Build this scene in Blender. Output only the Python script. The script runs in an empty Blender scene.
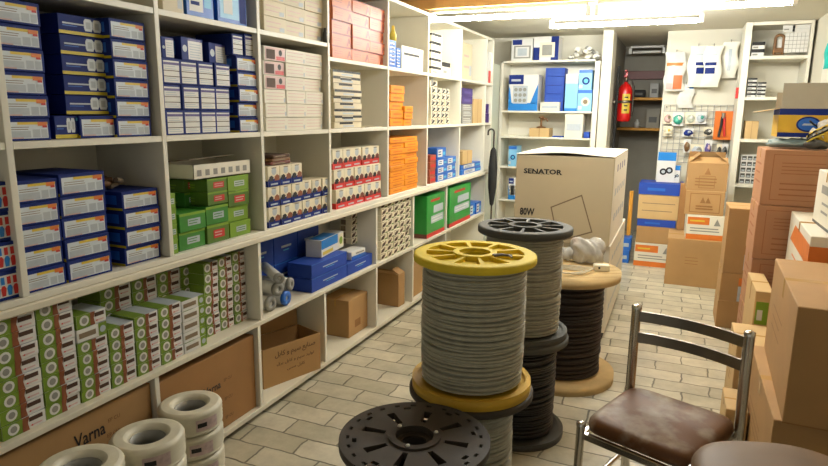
import bpy, math, random, unicodedata
from mathutils import Matrix, Vector
random.seed(7)
C = bpy.context.scene.collection
SC = bpy.context.scene
PI = math.pi

# ------------------------------------------------------------------ camera
FOC, PCX, PCY, CAM_H = 615.0, 414.0, 233.0, 1.5
def _cam_axes():
    Y = Vector((682-PCX, 115-PCY, FOC)).normalized()
    D = Vector((373-PCX, 3400-PCY, FOC)); D = (D - D.dot(Y)*Y).normalized()
    X = D.cross(Y)
    if X[0] < 0: X = -X
    return X, Y, -D
AX, AY, AZ = _cam_axes()            # world axes seen in camera space (x right, y down, z forward)
cam_data = bpy.data.cameras.new('camera')
cam = bpy.data.objects.new('camera', cam_data); C.objects.link(cam)
cam_data.sensor_width = 36.0
cam_data.lens = FOC/828*36.0
cam_data.clip_start = 0.02
R3 = Matrix(((AX[0], -AX[1], -AX[2]), (AY[0], -AY[1], -AY[2]), (AZ[0], -AZ[1], -AZ[2])))
cam.matrix_world = Matrix.Translation((0, 0, CAM_H)) @ R3.to_4x4()
SC.camera = cam
# measuring helpers: where a sight line of the photo meets a real plane of the shop
def ray(px, py):
    d = Vector((px-PCX, py-PCY, FOC)); return Vector((d.dot(AX), d.dot(AY), d.dot(AZ)))
def onx(px, py, x): r = ray(px, py); t = x/r[0]; return Vector((x, t*r[1], CAM_H+t*r[2]))
def ony(px, py, y): r = ray(px, py); t = y/r[1]; return Vector((t*r[0], y, CAM_H+t*r[2]))
def onz(px, py, z): r = ray(px, py); t = (z-CAM_H)/r[2]; return Vector((t*r[0], t*r[1], z))
def proj(p):
    p = Vector(p) - Vector((0, 0, CAM_H)); c = p[0]*AX + p[1]*AY + p[2]*AZ
    return PCX+FOC*c[0]/c[2], PCY+FOC*c[1]/c[2]
def Yat(px, x, z):                  # depth along the left shelves at an image column
    a, b = 0.2, 12.0
    for _ in range(50):
        m = (a+b)/2
        if proj((x, m, z))[0] < px: a = m
        else: b = m
    return a
def Xat(px, y, z):
    a, b = -4.0, 4.0
    for _ in range(50):
        m = (a+b)/2
        if proj((m, y, z))[0] < px: a = m
        else: b = m
    return a

# ------------------------------------------------------------------ world, exposure
SC.view_settings.view_transform = 'Standard'
SC.view_settings.look = 'None'
SC.view_settings.exposure = 0.04
SC.view_settings.gamma = 1.0
SC.view_settings.use_curve_mapping = False
world = bpy.data.worlds.new('world'); SC.world = world
world.use_nodes = True
bg = world.node_tree.nodes['Background']
bg.inputs[0].default_value = (1.0, 0.99, 0.88, 1)
bg.inputs[1].default_value = 0.40
TUBE_STRENGTH = 112.0
TUBE_COL = (1.0, 1.0, 0.92)

# ------------------------------------------------------------------ materials
def lin(c):
    return tuple(((v/255)/12.92 if v/255 <= 0.04045 else ((v/255+0.055)/1.055)**2.4) for v in c)
MATS = {}
def mat(name, rgb, rough=0.6, var=0.08, scale=8.0, bump=0.0, metal=0.0, rnd=0.0, emit=None, alpha=None, coat=0.0, rgb2=None, contrast=None, spec=None):
    m = bpy.data.materials.new(name); m.use_nodes = True
    nt = m.node_tree; b = nt.nodes['Principled BSDF']
    b.inputs['Roughness'].default_value = rough
    b.inputs['Metallic'].default_value = metal
    if spec is not None: b.inputs['Specular IOR Level'].default_value = spec
    if coat: b.inputs['Coat Weight'].default_value = coat; b.inputs['Coat Roughness'].default_value = 0.15
    c = lin(rgb)
    tc = nt.nodes.new('ShaderNodeTexCoord')
    n = nt.nodes.new('ShaderNodeTexNoise'); n.inputs['Scale'].default_value = scale; n.inputs['Detail'].default_value = 4
    nt.links.new(tc.outputs['Object'], n.inputs['Vector'])
    mix = nt.nodes.new('ShaderNodeMix'); mix.data_type = 'RGBA'
    a2 = lin(rgb2) if rgb2 else tuple(v*(1-2*var) for v in c)
    mix.inputs['A'].default_value = (*a2, 1)
    mix.inputs['B'].default_value = (*c, 1) if rgb2 else (*[min(1, v*(1+var)) for v in c], 1)
    fac = n.outputs['Fac']
    if contrast:
        mr = nt.nodes.new('ShaderNodeMapRange'); mr.inputs['From Min'].default_value = contrast[0]; mr.inputs['From Max'].default_value = contrast[1]
        nt.links.new(fac, mr.inputs['Value']); fac = mr.outputs['Result']
    nt.links.new(fac, mix.inputs['Factor'])
    col = mix.outputs['Result']
    if rnd:
        oi = nt.nodes.new('ShaderNodeObjectInfo')
        hv = nt.nodes.new('ShaderNodeHueSaturation')
        mr = nt.nodes.new('ShaderNodeMapRange'); mr.inputs['To Min'].default_value = 1-rnd; mr.inputs['To Max'].default_value = 1+rnd
        nt.links.new(oi.outputs['Random'], mr.inputs['Value']); nt.links.new(mr.outputs['Result'], hv.inputs['Value'])
        nt.links.new(col, hv.inputs['Color']); col = hv.outputs['Color']
    nt.links.new(col, b.inputs['Base Color'])
    if bump:
        bp = nt.nodes.new('ShaderNodeBump'); bp.inputs['Strength'].default_value = bump; bp.inputs['Distance'].default_value = 0.004
        nt.links.new(n.outputs['Fac'], bp.inputs['Height']); nt.links.new(bp.outputs['Normal'], b.inputs['Normal'])
    if emit:
        b.inputs['Emission Color'].default_value = (*emit[0], 1); b.inputs['Emission Strength'].default_value = emit[1]
    if alpha is not None:
        b.inputs['Alpha'].default_value = alpha
    MATS[name] = m
    return m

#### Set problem
Exactly as written, please give again the lines from the beginning of the listing through the line containing "PI = math.pi", inclusive, without any pictures.

#### Written solution
Build this scene in Blender. Output only the Python script. The script runs in an empty Blender scene.
import bpy, math, random, unicodedata
from mathutils import Matrix, Vector
random.seed(7)
C = bpy.context.scene.collection
SC = bpy.context.scene
PI = math.pi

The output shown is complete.